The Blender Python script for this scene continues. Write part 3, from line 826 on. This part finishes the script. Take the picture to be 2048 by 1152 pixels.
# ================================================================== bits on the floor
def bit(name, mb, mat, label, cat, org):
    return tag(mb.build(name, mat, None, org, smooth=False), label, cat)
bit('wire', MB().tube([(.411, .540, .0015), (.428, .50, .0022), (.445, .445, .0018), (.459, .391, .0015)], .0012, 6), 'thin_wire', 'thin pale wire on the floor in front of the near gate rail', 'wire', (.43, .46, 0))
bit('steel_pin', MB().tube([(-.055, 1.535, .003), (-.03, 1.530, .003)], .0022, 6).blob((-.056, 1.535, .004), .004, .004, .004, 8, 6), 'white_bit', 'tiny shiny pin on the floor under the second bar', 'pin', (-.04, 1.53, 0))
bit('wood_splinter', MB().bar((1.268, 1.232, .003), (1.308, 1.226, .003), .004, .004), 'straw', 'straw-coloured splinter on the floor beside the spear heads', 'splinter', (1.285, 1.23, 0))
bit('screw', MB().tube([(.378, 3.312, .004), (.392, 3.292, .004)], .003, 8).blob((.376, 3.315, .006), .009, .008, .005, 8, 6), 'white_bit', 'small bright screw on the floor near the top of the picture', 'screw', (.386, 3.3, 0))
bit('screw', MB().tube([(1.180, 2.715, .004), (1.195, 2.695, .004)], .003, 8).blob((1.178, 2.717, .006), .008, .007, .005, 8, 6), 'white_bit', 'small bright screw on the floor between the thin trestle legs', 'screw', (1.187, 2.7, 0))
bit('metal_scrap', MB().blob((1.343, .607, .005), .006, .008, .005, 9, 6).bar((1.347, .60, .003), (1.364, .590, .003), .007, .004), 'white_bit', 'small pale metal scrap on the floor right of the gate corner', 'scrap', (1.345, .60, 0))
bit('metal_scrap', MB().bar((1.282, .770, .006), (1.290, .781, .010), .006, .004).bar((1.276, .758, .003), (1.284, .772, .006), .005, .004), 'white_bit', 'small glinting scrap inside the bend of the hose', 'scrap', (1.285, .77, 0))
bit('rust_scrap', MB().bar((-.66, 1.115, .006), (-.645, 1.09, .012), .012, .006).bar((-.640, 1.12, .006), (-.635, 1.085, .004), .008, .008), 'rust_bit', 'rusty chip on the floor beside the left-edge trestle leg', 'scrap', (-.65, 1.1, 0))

-- Written instruction --
Restate every line of the data word for word.

-- Output for this exercise --
The Blender Python script for this scene continues. Write part 3, from line 826 on. This part finishes the script. Take the picture to be 2048 by 1152 pixels.
# ================================================================== bits on the floor
def bit(name, mb, mat, label, cat, org):
    return tag(mb.build(name, mat, None, org, smooth=False), label, cat)
bit('wire', MB().tube([(.411, .540, .0015), (.428, .50, .0022), (.445, .445, .0018), (.459, .391, .0015)], .0012, 6), 'thin_wire', 'thin pale wire on the floor in front of the near gate rail', 'wire', (.43, .46, 0))
bit('steel_pin', MB().tube([(-.055, 1.535, .003), (-.03, 1.530, .003)], .0022, 6).blob((-.056, 1.535, .004), .004, .004, .004, 8, 6), 'white_bit', 'tiny shiny pin on the floor under the second bar', 'pin', (-.04, 1.53, 0))
bit('wood_splinter', MB().bar((1.268, 1.232, .003), (1.308, 1.226, .003), .004, .004), 'straw', 'straw-coloured splinter on the floor beside the spear heads', 'splinter', (1.285, 1.23, 0))
bit('screw', MB().tube([(.378, 3.312, .004), (.392, 3.292, .004)], .003, 8).blob((.376, 3.315, .006), .009, .008, .005, 8, 6), 'white_bit', 'small bright screw on the floor near the top of the picture', 'screw', (.386, 3.3, 0))
bit('screw', MB().tube([(1.180, 2.715, .004), (1.195, 2.695, .004)], .003, 8).blob((1.178, 2.717, .006), .008, .007, .005, 8, 6), 'white_bit', 'small bright screw on the floor between the thin trestle legs', 'screw', (1.187, 2.7, 0))
bit('metal_scrap', MB().blob((1.343, .607, .005), .006, .008, .005, 9, 6).bar((1.347, .60, .003), (1.364, .590, .003), .007, .004), 'white_bit', 'small pale metal scrap on the floor right of the gate corner', 'scrap', (1.345, .60, 0))
bit('metal_scrap', MB().bar((1.282, .770, .006), (1.290, .781, .010), .006, .004).bar((1.276, .758, .003), (1.284, .772, .006), .005, .004), 'white_bit', 'small glinting scrap inside the bend of the hose', 'scrap', (1.285, .77, 0))
bit('rust_scrap', MB().bar((-.66, 1.115, .006), (-.645, 1.09, .012), .012, .006).bar((-.640, 1.12, .006), (-.635, 1.085, .004), .008, .008), 'rust_bit', 'rusty chip on the floor beside the left-edge trestle leg', 'scrap', (-.65, 1.1, 0))